Fort, Tonyglassan, Co. Monaghan
Co. Monaghan |
Ringforts
Just east of a hilltop in the rolling countryside of County Monaghan, a roughly oval earthwork sits quietly in the landscape, overgrown and easy to miss.
What remains is the surviving portion of a ringfort, one of the most common monument types in Ireland, a circular or near-circular enclosure defined by an earthen bank and external ditch, typically dating to the early medieval period and associated with farmstead settlement. At Tonyglassan, the bank survives most clearly at the southern arc, where its base measures nearly five metres across and rises to an external height of over two metres, with a fosse, the accompanying ditch, running along the western to north-north-western side. A narrow entrance gap, just over two metres wide, opens at the south-south-east.

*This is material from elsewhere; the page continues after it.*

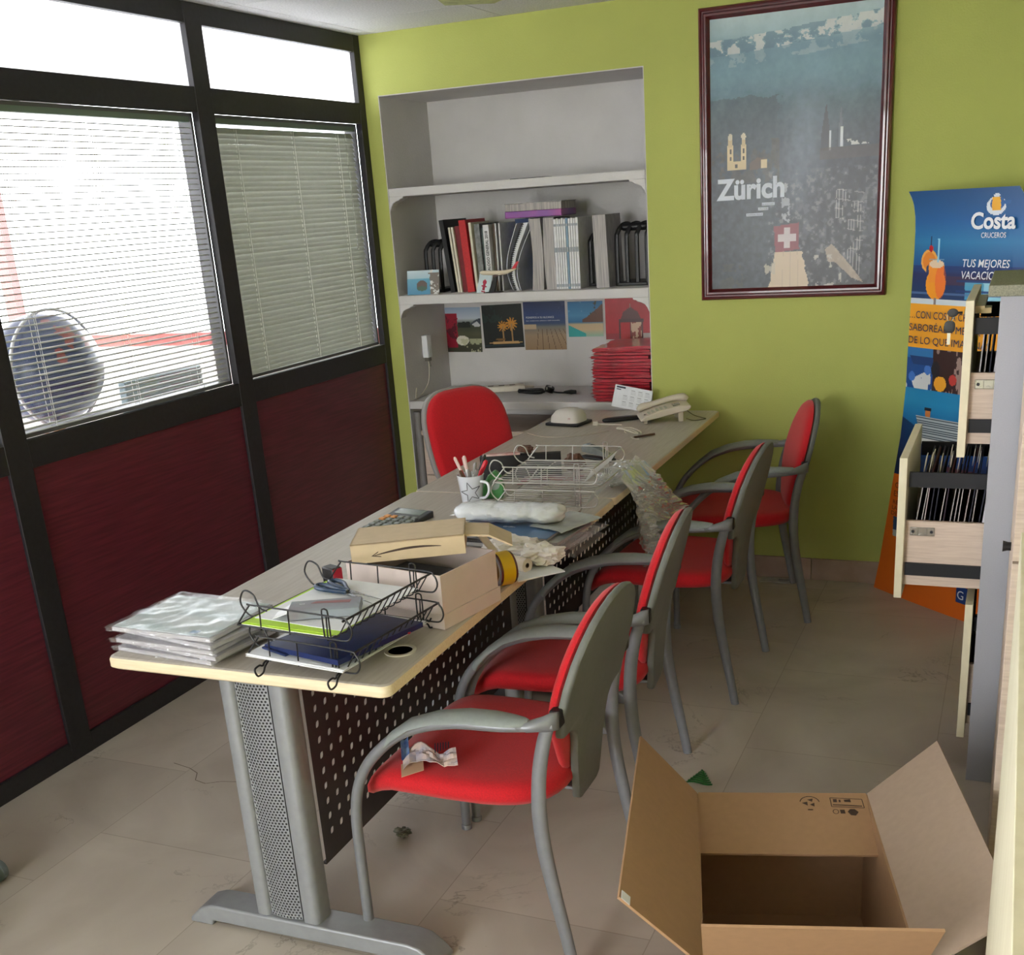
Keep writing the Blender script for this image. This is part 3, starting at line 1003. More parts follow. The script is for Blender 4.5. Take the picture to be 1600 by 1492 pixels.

The site is subcircular in plan, measuring roughly 35 metres north-west to south-east and just under 30 metres in the other direction. By 1995, however, recorded survey work found that the interior had been cleared and a significant portion of the perimeter, from the north-west around through east to south-west, had been removed. What that clearance involved, whether agricultural improvement, drainage work, or some other intervention, is not specified, but its effect was to leave only a fragment of what was once a complete enclosure. The southern and south-eastern arc, with its legible bank profile and entrance, now represents the most intact section of a monument that elsewhere has been considerably reduced.